[START Supplied material]

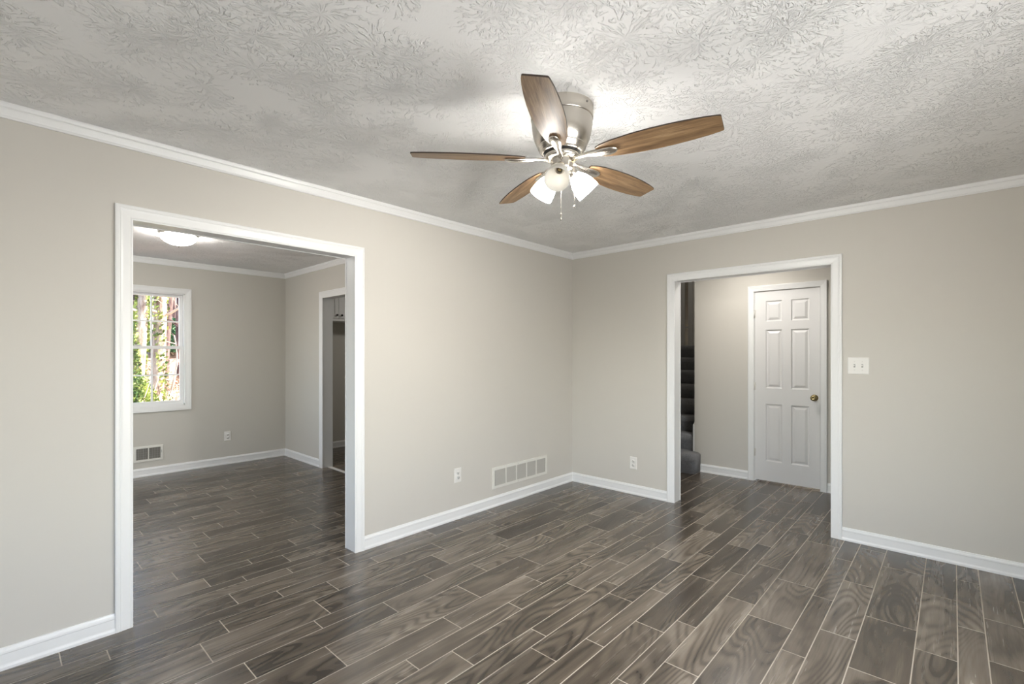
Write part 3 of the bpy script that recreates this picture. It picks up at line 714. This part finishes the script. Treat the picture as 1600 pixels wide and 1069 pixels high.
def leaves(m, pts, size, r, mi=0):
    for c in pts:
        d = Vector((r.gauss(0,1), r.gauss(0,1), r.gauss(0,1))).normalized(); u = d.orthogonal().normalized(); w = d.cross(u); s = size * r.uniform(.6, 1.3)
        c = Vector(c); m.add([c - u*s, c + w*s*.6 + d*s*.15, c + u*s, c - w*s*.6 + d*s*.15], [(0,1,2), (0,2,3)], mi)
def at_px(px, X):                              # where the sight line of picture column px meets the plane x = X
    fw = Vector((-math.sin(YAW), math.cos(YAW))); rt = Vector((math.cos(YAW), math.sin(YAW))); d = fw + rt * ((px - 800) / 747.92)
    tt = (X - 3.0097) / d.x; return -4.2223 + d.y * tt
def tree(label, X, Yb, lean, r0, h, barkm, ivy=0, ivym=None, branches=8, seed=1, group='trees outside the dining window'):
    r = random.Random(seed); z0 = gz(X) - .15
    root = empty('tree', (X, Yb, z0), label, 'tree', group)
    pts = []; 
    for i in range(11):
        f = i/10; pts.append(Vector((lean[0]*f + .06*math.sin(f*5+seed), lean[1]*f + .05*math.sin(f*7+seed*2), h*f)))
    rad = [r0*(1.25 if i == 0 else 1) * (1 - .45*i/10) for i in range(11)]
    m = MB(); m.tube(pts, rad, 12)
    for b in range(branches):
        f = r.uniform(.18, .98); i = int(f*10); p = pts[i].lerp(pts[min(10, i+1)], f*10-i); a = r.uniform(0, 2*PI); L = r.uniform(.7, 2.0)
        q = [p]; d = Vector((math.cos(a), math.sin(a), r.uniform(-.1, .7))).normalized()
        for s_ in range(5): d = (d + Vector((r.gauss(0,.25), r.gauss(0,.25), r.gauss(.05,.2)))).normalized(); q.append(q[-1] + d*L/5)
        m.tube(q, [.03*(1-.8*j/5)*r0/.16+.004 for j in range(6)], 6, 1)
        for s_ in range(3):
            e = [q[2+s_]]; d2 = (d + Vector((r.gauss(0,.6), r.gauss(0,.6), r.gauss(.1,.5)))).normalized()
            for u_ in range(3): d2 = (d2 + Vector((r.gauss(0,.3), r.gauss(0,.3), r.gauss(0,.3)))).normalized(); e.append(e[-1] + d2*L*.17)
            m.tube(e, .006, 4, 1)
    m.build('trunk', [barkm, M_TWIG if barkm is M_BARK else barkm], root)
    if ivy:
        m = MB(); P = []
        for _ in range(ivy):
            f = r.random()**1.1; i = min(9, int(f*10)); p = pts[i].lerp(pts[i+1], f*10-i); a = r.uniform(0, 2*PI); k_ = rad[i]*r.uniform(.95, 1.35)
            if math.sin(f*17 + a*2 + seed) > -.1: P.append(p + Vector((math.cos(a)*k_, math.sin(a)*k_, 0)))
        leaves(m, P, .036, r); m.build('ivy', ivym or M_IVY, root)
    return root
def bush(name, label, X, Yb, rx, rz, n, mat, size, seed, cat='bush'):
    r = random.Random(seed); z0 = gz(X) - .05; root = empty(name, (X, Yb, z0), label, cat, 'shrubs outside the dining window')
    m = MB(); P = []
    for _ in range(n):
        a = r.uniform(0, 2*PI); c = r.uniform(-.15, 1); s = math.sqrt(max(0, 1-c*c)); k_ = r.uniform(.55, 1.0)**.5
        P.append((rx*s*math.cos(a)*k_, rx*s*math.sin(a)*k_, rz*(.15 + .85*max(0, c)*k_)))
    leaves(m, P, size, r); m.build('foliage', mat, root)
    m = MB()
    for _ in range(7):
        a = r.uniform(0, 2*PI); q = [(0, 0, 0)]
        for j in range(1, 5): q.append((rx*.22*j*math.cos(a)+r.gauss(0,.04), rx*.22*j*math.sin(a)+r.gauss(0,.04), rz*.24*j))
        m.tube(q, [.02, .016, .012, .009, .005], 6)
    m.build('stems', M_TWIG, root)
    return root
tree('pale leaning tree with ivy patches, middle of the dining window', -9.0, at_px(237, -9.0), (.1, .30, 0), .135, 7, M_BARK, 2600, None, 9, 3)
tree('ivy covered tree at the left of the dining window', -8.2, at_px(222, -8.2)-.05, (0, .12, 0), .12, 7, M_BARK, 9000, None, 9, 5)
tree('dark slim tree at the far left of the dining window', -13, at_px(214, -13), (0, .1, 0), .17, 9, M_BARK_D, 0, None, 8, 8)
tree('slim grey tree just right of the pale leaning tree', -13.5, at_px(256, -13.5), (.2, .45, 0), .12, 9, M_BARK_D, 0, None, 8, 11)
tree('thin dark sapling at the right edge of the dining window', -15, at_px(279, -15), (0, .1, 0), .07, 8, M_BARK_D, 0, None, 14, 14)
tree('thin pale sapling low in the right pane of the dining window', -10, at_px(268.5, -10), (0, .05, 0), .025, 2.2, M_BARK, 0, None, 10, 17)
for i, px in enumerate((206, 225, 244, 252, 262, 270, 276)):
    tree(['distant tree behind the far bank, leftmost of seven', 'distant tree behind the far bank, second from the left', 'distant tree behind the far bank, third from the left', 'distant tree behind the far bank, middle of seven',
          'distant tree behind the far bank, third from the right', 'distant tree behind the far bank, second from the right', 'distant tree behind the far bank, rightmost of seven'][i],
         -27 - 3*(i % 3), at_px(px, -27 - 3*(i % 3)), (0, rng.uniform(-.6, .6), 0), rng.uniform(.05, .10), 12, M_BARK_D, 0, None, 34, 30+i, 'distant trees behind the bank')
bush('ivy_shrub', 'bright green ivy thicket low left in the dining window', -7.2, at_px(212, -7.2), .42, 1.50, 6500, M_IVY, .028, 21)
bush('ivy_shrub', 'leafy yellow-green shrub beside the pale leaning tree', -9.6, at_px(254, -9.6), .28, .95, 900, M_IVY, .026, 22)
bush('evergreen_bush', 'dark green evergreen bush on the far bank', -22, at_px(272, -22), 1.0, 1.7, 6500, M_EVER, .07, 23)
bush('evergreen_bush', 'smaller dark evergreen bush left on the far bank', -23, at_px(262, -23), .5, 1.1, 1200, M_EVER, .08, 27)
bush('dry_shrub', 'dry tan brush at the right of the dining window', -12, at_px(272, -12), .55, 1.0, 900, M_DRY, .028, 24)
bush('dry_shrub', 'dry tan brush behind the ivy thicket', -14, at_px(230, -14), .8, 1.0, 1200, M_DRY, .03, 25)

[END Supplied material]

■ What you should do
Provide the number of lines containing the string "picture", with no other output.

■ Response to this exercise
2